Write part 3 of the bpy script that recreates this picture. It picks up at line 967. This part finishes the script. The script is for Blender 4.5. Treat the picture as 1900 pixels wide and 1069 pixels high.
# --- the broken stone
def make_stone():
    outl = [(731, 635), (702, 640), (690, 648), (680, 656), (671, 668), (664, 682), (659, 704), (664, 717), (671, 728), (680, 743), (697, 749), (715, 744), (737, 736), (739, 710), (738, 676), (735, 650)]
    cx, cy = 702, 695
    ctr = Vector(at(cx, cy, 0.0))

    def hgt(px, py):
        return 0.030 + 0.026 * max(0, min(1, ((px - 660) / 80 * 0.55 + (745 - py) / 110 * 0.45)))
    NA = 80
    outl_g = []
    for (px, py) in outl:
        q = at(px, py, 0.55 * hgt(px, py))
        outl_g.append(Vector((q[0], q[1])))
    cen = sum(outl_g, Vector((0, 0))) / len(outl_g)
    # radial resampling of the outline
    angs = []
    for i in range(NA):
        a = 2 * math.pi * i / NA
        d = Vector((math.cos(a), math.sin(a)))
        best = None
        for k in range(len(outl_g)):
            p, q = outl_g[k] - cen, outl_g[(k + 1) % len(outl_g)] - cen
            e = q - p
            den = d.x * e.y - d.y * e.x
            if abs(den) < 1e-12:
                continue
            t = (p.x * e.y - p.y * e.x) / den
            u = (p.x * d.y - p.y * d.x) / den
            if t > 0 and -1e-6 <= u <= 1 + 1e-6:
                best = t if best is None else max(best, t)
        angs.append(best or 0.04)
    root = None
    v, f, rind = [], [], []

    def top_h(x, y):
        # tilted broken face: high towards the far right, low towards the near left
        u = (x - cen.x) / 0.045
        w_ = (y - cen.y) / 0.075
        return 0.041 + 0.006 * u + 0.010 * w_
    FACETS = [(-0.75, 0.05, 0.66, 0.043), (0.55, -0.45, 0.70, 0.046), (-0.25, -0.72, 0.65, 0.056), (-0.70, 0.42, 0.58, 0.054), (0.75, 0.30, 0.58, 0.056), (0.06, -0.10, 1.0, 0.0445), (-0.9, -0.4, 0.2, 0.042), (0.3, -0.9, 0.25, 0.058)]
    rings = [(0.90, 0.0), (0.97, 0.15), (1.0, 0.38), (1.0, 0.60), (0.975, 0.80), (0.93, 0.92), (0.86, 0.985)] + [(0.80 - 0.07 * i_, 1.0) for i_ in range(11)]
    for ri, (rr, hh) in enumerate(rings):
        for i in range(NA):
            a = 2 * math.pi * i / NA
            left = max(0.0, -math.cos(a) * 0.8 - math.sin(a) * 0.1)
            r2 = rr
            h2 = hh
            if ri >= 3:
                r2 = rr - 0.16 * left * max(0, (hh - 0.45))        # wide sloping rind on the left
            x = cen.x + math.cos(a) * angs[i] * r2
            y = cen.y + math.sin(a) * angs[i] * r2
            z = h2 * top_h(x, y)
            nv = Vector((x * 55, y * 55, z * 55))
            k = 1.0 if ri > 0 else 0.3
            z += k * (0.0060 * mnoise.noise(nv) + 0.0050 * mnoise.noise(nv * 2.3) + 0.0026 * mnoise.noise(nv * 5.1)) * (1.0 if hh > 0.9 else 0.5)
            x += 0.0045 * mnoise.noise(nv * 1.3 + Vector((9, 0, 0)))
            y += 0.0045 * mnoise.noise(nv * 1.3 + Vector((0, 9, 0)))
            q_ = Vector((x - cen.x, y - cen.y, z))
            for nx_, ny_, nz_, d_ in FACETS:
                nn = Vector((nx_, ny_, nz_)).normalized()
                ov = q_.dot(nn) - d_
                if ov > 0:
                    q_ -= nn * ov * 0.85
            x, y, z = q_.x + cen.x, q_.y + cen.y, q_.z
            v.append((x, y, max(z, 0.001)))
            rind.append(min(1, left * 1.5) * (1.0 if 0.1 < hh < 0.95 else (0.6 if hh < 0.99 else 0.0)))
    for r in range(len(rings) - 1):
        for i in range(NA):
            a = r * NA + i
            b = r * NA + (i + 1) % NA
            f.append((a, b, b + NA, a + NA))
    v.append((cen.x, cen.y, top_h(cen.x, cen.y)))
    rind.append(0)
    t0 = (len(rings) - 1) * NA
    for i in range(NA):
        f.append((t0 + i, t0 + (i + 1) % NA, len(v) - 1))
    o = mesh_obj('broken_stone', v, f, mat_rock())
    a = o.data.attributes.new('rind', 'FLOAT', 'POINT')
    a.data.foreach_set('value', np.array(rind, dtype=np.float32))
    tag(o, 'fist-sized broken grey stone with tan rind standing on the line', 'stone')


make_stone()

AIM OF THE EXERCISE
Starting with the first line of the data above, copy each line exactly until you reach the line with "ctr = Vector(at(cx, cy, 0.0))"; include that line as well.

FINISHED TASK
Write part 3 of the bpy script that recreates this picture. It picks up at line 967. This part finishes the script. The script is for Blender 4.5. Treat the picture as 1900 pixels wide and 1069 pixels high.
# --- the broken stone
def make_stone():
    outl = [(731, 635), (702, 640), (690, 648), (680, 656), (671, 668), (664, 682), (659, 704), (664, 717), (671, 728), (680, 743), (697, 749), (715, 744), (737, 736), (739, 710), (738, 676), (735, 650)]
    cx, cy = 702, 695
    ctr = Vector(at(cx, cy, 0.0))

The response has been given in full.